• [Stated task] Take the material and output all of it exactly.

>> START

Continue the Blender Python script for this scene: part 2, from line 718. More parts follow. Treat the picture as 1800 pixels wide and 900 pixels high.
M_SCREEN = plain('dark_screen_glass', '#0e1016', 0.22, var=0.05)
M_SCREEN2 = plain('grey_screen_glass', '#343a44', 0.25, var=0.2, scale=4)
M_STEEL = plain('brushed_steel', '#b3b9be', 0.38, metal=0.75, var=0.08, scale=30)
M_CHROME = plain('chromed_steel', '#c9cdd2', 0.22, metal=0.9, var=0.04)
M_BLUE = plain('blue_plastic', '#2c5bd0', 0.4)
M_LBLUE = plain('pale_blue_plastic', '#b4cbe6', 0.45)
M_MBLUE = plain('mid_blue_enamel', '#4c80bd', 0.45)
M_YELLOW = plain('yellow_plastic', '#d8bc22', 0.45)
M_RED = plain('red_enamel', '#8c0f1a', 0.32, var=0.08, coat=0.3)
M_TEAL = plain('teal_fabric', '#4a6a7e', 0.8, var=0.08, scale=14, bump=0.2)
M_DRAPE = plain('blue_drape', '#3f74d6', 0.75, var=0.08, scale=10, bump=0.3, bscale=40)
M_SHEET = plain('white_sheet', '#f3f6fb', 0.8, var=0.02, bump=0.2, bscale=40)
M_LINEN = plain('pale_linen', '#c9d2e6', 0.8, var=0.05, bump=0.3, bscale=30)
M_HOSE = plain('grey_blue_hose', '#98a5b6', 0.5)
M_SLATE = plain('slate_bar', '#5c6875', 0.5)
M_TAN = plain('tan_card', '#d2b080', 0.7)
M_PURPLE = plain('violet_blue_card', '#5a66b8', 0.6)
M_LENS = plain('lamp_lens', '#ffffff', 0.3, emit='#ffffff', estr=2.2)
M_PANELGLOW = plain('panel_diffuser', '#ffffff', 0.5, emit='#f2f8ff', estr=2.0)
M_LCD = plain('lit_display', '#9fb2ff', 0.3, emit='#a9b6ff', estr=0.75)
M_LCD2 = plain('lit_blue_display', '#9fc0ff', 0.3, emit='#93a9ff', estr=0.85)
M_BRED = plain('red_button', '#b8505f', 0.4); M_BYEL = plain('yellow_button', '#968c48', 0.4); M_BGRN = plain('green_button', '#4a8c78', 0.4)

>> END

• [Output below]
Continue the Blender Python script for this scene: part 2, from line 718. More parts follow. Treat the picture as 1800 pixels wide and 900 pixels high.
M_SCREEN = plain('dark_screen_glass', '#0e1016', 0.22, var=0.05)
M_SCREEN2 = plain('grey_screen_glass', '#343a44', 0.25, var=0.2, scale=4)
M_STEEL = plain('brushed_steel', '#b3b9be', 0.38, metal=0.75, var=0.08, scale=30)
M_CHROME = plain('chromed_steel', '#c9cdd2', 0.22, metal=0.9, var=0.04)
M_BLUE = plain('blue_plastic', '#2c5bd0', 0.4)
M_LBLUE = plain('pale_blue_plastic', '#b4cbe6', 0.45)
M_MBLUE = plain('mid_blue_enamel', '#4c80bd', 0.45)
M_YELLOW = plain('yellow_plastic', '#d8bc22', 0.45)
M_RED = plain('red_enamel', '#8c0f1a', 0.32, var=0.08, coat=0.3)
M_TEAL = plain('teal_fabric', '#4a6a7e', 0.8, var=0.08, scale=14, bump=0.2)
M_DRAPE = plain('blue_drape', '#3f74d6', 0.75, var=0.08, scale=10, bump=0.3, bscale=40)
M_SHEET = plain('white_sheet', '#f3f6fb', 0.8, var=0.02, bump=0.2, bscale=40)
M_LINEN = plain('pale_linen', '#c9d2e6', 0.8, var=0.05, bump=0.3, bscale=30)
M_HOSE = plain('grey_blue_hose', '#98a5b6', 0.5)
M_SLATE = plain('slate_bar', '#5c6875', 0.5)
M_TAN = plain('tan_card', '#d2b080', 0.7)
M_PURPLE = plain('violet_blue_card', '#5a66b8', 0.6)
M_LENS = plain('lamp_lens', '#ffffff', 0.3, emit='#ffffff', estr=2.2)
M_PANELGLOW = plain('panel_diffuser', '#ffffff', 0.5, emit='#f2f8ff', estr=2.0)
M_LCD = plain('lit_display', '#9fb2ff', 0.3, emit='#a9b6ff', estr=0.75)
M_LCD2 = plain('lit_blue_display', '#9fc0ff', 0.3, emit='#93a9ff', estr=0.85)
M_BRED = plain('red_button', '#b8505f', 0.4); M_BYEL = plain('yellow_button', '#968c48', 0.4); M_BGRN = plain('green_button', '#4a8c78', 0.4)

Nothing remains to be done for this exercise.